Helen Eadie made the point clearly. If we all coalesce on what she said, would that be acceptable guidance for the clerks?
We have no problem in drafting an amendment for members to consider informally.
Have you got the steer that you need from us?
Yes.
Is there any precedent for lodging such amendments?
There are precedents. I think that we did something similar about a year ago.
We lodged an amendment during stage 3 of the Glasgow Commonwealth Games Bill.
That is right.
Was there a similar process?
Yes.
On that occasion, did you not seek leave to withdraw the amendment, convener?
I did, but only with the consent of committee members. As members might recollect, I was hurtling around the chamber to seek your agreement before I did that.
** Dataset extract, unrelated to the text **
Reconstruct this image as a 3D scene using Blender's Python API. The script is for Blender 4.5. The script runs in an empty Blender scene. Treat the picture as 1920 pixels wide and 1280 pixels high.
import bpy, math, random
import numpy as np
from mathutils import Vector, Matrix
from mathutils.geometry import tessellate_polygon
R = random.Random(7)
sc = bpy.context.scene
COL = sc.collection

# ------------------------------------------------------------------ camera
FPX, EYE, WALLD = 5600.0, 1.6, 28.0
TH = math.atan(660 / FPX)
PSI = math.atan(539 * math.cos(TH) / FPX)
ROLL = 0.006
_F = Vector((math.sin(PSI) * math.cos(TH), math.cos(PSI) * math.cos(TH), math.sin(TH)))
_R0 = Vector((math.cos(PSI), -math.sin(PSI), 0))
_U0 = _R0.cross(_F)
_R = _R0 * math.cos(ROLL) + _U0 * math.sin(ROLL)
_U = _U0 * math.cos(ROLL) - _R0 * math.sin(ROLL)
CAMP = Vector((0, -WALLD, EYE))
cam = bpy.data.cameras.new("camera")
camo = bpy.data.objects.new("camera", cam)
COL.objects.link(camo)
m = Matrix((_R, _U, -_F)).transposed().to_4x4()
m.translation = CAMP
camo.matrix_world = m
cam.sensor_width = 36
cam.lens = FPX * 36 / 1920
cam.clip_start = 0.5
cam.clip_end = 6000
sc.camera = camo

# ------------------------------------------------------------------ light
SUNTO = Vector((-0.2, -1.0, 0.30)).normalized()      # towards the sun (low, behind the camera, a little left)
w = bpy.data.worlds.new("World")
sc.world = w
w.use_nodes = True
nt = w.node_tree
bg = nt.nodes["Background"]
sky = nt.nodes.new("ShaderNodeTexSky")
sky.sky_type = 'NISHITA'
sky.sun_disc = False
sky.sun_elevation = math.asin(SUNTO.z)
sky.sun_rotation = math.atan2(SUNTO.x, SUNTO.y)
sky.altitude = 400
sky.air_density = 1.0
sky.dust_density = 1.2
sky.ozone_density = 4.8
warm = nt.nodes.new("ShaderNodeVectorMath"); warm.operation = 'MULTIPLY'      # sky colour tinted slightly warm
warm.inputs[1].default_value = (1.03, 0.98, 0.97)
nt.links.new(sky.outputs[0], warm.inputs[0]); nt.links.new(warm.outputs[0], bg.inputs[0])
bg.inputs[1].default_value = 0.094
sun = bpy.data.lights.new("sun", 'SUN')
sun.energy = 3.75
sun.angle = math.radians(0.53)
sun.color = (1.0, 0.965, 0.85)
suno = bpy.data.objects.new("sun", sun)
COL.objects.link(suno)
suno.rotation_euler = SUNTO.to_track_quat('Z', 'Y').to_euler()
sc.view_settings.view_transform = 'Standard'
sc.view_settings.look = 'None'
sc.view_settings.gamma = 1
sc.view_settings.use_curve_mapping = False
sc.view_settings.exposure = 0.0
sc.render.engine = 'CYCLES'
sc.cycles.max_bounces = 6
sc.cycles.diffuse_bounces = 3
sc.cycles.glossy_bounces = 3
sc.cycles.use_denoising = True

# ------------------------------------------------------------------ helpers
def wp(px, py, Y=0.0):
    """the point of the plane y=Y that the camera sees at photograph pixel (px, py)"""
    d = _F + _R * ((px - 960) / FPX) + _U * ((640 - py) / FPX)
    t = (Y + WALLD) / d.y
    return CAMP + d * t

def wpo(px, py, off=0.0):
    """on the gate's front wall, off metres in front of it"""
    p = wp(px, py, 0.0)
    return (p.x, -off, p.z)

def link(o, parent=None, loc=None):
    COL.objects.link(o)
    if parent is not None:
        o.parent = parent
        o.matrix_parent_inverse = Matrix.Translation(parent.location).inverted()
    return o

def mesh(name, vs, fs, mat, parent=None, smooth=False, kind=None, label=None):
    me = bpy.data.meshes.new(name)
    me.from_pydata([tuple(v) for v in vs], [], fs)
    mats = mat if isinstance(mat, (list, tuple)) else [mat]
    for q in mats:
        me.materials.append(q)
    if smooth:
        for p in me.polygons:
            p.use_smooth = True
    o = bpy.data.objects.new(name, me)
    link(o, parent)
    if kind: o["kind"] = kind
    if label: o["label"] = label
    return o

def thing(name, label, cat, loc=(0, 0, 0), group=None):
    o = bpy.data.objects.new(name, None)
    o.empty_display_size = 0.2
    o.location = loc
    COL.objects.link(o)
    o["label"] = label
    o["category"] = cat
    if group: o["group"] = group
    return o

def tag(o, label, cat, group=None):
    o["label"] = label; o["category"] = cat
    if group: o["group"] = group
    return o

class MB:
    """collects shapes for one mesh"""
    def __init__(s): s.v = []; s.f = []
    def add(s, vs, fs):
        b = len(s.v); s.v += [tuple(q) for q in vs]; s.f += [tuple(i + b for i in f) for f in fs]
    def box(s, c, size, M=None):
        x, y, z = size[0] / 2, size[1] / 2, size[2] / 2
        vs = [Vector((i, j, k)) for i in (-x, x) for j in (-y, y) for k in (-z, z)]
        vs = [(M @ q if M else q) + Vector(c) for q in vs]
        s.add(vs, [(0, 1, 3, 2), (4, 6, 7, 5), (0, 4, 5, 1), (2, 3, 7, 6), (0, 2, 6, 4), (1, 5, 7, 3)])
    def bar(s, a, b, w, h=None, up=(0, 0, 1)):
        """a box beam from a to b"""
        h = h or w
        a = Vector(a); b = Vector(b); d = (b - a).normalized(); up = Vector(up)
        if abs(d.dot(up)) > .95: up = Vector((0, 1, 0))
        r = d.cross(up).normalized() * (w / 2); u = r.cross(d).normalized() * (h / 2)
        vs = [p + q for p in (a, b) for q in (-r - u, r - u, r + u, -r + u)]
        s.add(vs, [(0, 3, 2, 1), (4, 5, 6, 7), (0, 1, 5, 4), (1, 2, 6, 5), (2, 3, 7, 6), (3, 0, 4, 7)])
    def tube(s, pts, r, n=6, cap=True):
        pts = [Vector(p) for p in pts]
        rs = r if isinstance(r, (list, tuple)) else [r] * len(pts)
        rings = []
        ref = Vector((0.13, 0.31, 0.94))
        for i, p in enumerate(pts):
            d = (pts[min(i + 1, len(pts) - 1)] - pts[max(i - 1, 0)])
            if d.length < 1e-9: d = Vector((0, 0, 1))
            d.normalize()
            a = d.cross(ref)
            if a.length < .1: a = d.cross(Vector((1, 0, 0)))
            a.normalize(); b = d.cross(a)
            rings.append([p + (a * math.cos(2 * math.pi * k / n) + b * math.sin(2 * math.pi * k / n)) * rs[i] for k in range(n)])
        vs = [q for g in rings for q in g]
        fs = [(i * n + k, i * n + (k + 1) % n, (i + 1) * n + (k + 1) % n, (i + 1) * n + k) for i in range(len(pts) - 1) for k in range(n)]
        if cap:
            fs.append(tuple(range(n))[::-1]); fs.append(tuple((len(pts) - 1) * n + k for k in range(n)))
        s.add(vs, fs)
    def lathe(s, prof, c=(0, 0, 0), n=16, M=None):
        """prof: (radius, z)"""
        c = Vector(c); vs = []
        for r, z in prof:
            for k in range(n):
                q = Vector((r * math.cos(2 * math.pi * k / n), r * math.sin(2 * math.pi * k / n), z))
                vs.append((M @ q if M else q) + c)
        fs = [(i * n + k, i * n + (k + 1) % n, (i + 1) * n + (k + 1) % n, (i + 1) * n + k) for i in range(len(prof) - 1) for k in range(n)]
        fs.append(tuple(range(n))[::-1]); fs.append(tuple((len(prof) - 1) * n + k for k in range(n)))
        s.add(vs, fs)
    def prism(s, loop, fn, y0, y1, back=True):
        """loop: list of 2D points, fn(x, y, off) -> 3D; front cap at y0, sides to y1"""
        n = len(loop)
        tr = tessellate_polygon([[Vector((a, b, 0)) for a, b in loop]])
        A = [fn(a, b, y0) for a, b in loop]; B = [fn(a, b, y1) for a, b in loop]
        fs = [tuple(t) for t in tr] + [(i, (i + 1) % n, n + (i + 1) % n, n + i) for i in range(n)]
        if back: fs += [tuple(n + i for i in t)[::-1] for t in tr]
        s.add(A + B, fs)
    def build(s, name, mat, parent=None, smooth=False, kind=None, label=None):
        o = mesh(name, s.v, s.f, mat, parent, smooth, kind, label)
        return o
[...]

That is right. I remember that.
First, I would like to see the reassurance that the Government gives us. In proposing the wording "one week", my intention was for the wording to be less open-ended than that of the proposed draft amendment.
I suggest that we write to the Government along the lines that I have set out and that we do that as quickly as is humanly possible. Depending on the reply, I further propose that the clerks frame an amendment—I hope that I am being clear—that is not as blunt as the amendment in our legal brief but will take account of our concern about the long summer recess and undue delay. I will leave the actual wording to the wordsmiths.
I suggest that we go for a two-week window before the summer recess. If an instrument is laid before any other recess, two weeks are lost in any case. If we were to suggest such a restriction, the effect would be the same for all recesses—with the exception of the February recess, which is only one week.
I have no intention of standing up in the chamber and speaking to an amendment for the glory of the moment or just to annoy the Government. I am not volunteering to do this for fun. I hope that we do not have to lodge an amendment, but if we come to that moment of truth, I would not be happy to stand up and speak to the amendment unless I had pretty much the unanimous support of the committee. If a section of the committee is deeply unhappy with the idea, it will not fly.
Members on both sides of the argument acknowledge the problem and agree that something needs to be done. As Bob Doris said, the Government's response will be helpful in any solution. Perhaps its observation will solve the problem, but we should have a back-stop nonetheless.
Are members content with that?
I thought that there were two further questions for the committee, but I have put them. We have got ahead of ourselves. Is that not clever?